Ohio State firing Ryan Day after Michigan loss and brawl makes sense
The game was over, the humiliation complete.
I ask you, what was Ryan Day doing meandering on the Ohio Stadium field while his emotionally-charged Ohio State players fought with bitter rival Michigan after another gutting loss to the Wolverines?
You want a reason to fire Day? Here it is.
It has nothing to do with losing for the fourth consecutive time to Michigan, which is what his eventual demise will be all about. This has to do with unthinkable inaction when his team’s world was falling apart.
How else can I say this? GET YOUR TEAM OFF THE FIELD.
‘I don’t know all the details of it, but I know those guys were looking to put a flag on our field and our guys weren’t going to let that happen,’ Day said after the game.
Here’s a novel idea: how about your guys don’t ‘let’ Michigan, which can’t consistently throw a forward pass to save its football life, suck the oxygen from the biggest game of the season in a critical second half?

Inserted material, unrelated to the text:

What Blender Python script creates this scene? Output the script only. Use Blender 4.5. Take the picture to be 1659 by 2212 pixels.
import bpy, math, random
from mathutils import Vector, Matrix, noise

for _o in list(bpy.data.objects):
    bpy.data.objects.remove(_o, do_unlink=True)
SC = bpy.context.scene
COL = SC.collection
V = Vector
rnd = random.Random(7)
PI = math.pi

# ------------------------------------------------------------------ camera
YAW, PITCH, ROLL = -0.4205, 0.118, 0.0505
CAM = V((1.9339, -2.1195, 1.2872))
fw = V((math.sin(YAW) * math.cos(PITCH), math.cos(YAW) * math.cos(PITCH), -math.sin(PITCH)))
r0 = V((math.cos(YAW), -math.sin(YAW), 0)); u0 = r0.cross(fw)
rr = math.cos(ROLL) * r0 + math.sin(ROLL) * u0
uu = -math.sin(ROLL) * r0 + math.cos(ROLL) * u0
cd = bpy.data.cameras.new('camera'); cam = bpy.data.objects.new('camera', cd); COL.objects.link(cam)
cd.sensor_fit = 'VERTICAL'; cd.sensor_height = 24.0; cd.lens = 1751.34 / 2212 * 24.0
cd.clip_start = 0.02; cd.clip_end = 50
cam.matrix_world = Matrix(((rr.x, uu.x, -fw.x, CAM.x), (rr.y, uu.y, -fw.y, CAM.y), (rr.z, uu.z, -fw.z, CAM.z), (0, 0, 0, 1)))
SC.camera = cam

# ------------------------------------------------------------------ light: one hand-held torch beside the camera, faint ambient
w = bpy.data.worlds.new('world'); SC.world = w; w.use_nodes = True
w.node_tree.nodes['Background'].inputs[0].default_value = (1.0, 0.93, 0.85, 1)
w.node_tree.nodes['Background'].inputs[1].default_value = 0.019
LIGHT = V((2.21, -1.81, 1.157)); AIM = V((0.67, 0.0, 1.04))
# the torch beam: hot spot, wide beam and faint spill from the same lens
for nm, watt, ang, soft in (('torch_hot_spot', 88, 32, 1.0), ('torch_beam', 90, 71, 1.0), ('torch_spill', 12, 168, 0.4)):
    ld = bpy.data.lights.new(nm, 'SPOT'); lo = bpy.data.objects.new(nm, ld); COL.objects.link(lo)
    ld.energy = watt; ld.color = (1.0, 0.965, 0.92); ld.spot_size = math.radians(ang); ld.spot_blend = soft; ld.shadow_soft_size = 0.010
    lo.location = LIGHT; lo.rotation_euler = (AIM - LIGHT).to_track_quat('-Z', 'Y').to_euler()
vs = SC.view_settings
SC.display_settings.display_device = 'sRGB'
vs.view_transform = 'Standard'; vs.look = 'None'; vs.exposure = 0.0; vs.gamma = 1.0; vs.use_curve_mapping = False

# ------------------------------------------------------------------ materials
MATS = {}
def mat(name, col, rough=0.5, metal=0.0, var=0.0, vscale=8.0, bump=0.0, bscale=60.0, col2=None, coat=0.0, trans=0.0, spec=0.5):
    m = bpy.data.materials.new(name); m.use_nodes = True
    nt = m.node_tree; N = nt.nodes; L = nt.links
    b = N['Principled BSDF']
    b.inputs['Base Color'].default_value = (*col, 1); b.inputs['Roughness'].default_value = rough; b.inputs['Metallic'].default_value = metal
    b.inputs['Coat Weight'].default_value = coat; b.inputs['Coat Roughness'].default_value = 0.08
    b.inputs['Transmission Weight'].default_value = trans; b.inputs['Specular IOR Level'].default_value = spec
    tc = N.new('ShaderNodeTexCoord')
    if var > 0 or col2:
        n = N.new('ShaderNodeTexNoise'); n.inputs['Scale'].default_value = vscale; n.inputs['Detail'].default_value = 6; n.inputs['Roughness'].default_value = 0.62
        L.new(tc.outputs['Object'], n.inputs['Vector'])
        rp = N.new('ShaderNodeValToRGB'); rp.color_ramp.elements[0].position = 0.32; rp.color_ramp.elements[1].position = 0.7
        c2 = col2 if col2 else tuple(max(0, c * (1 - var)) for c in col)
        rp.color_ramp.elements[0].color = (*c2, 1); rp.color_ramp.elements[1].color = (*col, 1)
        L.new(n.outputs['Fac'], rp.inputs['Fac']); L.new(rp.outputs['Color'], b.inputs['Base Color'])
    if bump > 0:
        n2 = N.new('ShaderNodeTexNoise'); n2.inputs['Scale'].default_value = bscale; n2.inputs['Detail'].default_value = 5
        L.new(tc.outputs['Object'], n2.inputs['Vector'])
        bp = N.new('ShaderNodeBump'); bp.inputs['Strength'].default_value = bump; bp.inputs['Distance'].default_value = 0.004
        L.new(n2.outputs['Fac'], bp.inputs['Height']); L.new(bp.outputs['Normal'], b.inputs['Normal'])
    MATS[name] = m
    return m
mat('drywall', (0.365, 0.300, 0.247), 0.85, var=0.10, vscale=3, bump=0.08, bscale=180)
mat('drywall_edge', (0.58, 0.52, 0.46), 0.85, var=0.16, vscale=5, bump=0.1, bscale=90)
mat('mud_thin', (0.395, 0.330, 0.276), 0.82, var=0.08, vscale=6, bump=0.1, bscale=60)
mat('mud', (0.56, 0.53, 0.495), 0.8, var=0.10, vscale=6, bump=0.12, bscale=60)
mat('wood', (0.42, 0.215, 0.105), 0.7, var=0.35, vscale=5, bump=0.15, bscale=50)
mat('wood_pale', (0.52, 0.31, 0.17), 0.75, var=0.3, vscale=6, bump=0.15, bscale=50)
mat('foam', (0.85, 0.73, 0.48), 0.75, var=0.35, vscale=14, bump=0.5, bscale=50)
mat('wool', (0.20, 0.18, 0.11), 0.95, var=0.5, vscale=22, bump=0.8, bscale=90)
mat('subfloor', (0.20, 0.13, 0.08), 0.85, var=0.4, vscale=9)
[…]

I don’t care that Michigan’s players wanted to plant that big “M” flag on the block “O” at the 50. Don’t care that you or anyone at Ohio State thinks it’s disrespectful or classless.
GET OFF THE FIELD ― before something much uglier than another loss to Michigan unfolds.
Sprint into the fray, and scream at your players to get in the locker room. Instead of standing on the field from afar, a dumbfounded look on your face.
Because this game, in the words of Day himself, is different.
“This game is a war,” Day said earlier this week. “Any time there is a war, there’s consequences and casualties. Then there’s plunder and the rewards that come with it.”
How incredibly foretelling. It’s almost as if Day were writing his own coaching tombstone days before it all played out.
But instead of singing the school’s alma mater and skulking into the locker room, Day allowed his team of 18-22-year-old men to engage those who won the war — and then began to plunder.
This isn’t the toughness and attitude Day proclaimed this team had after it was meticulously built this offseason for this moment. In one mentally long and draining November afternoon, it became a desperation season of throwing $41 million at a problem – $20 million for the roster, $21 million for the coaching staff – and hoping it would go away.
A mentally and physically tough team doesn’t get pushed around at home by a one-dimensional, double-digit underdog with no business winning the game — then stay on the field because they don’t want the mean men to plant a flag on their field.
Boo-freaking-hoo.
There are consequences to losing, and there are casualties. There are winners and there are losers, and they are unmistakable after something like this.
Michigan, whose coach is a known NCAA cheat who deleted 52 text messages from another known NCAA cheat when both were caught in a scam to, you know, cheat, is somehow the winner in all of this.
Then there’s Day, who owns a near-flawless 47-1 record vs. every team in the Big Ten not named Michigan. And is 1-4 vs. war.
You don’t lose at war 80 percent of the time, and get another shot with another loaded team and another $41 million. You get canned.
And if there were any doubt about where Day and this team is headed, just look at what played out after Ohio State quarterback Will Howard’s final, futile pass fluttered aimlessly in the cold Columbus afternoon and officially ended Ohio State’s undoing in the biggest game of the season.
‘I’ll find out exactly what happened, but it’s our field,’ Day said. ‘There are some prideful guys that weren’t just going to let that go down.”
Memo to Ohio State: you’re not “protecting your house” if it’s post-ass kicking. Get off the field, already.
The Game is over. The Big Ten championship is gone. The millions have been spent and blown.
The College Football Playoff is still a lock, but who among us thinks this team will shake off yet another Michigan meltdown and win a national title – thereby saving Day’s job – by winning four consecutive postseason games?
Firing a coach who has won 47 of 48 Big Ten games against teams not named Michigan is insane. It would be like firing Georgia coach Kirby Smart because he can’t beat Alabama.
But the noise in the system will begin with another Michigan debacle on the field. When what happened off the field after the loss is just as damaging.
The game is over, the humiliation complete. There are consequences and casualties to war.
No one understands that better than Ryan Day.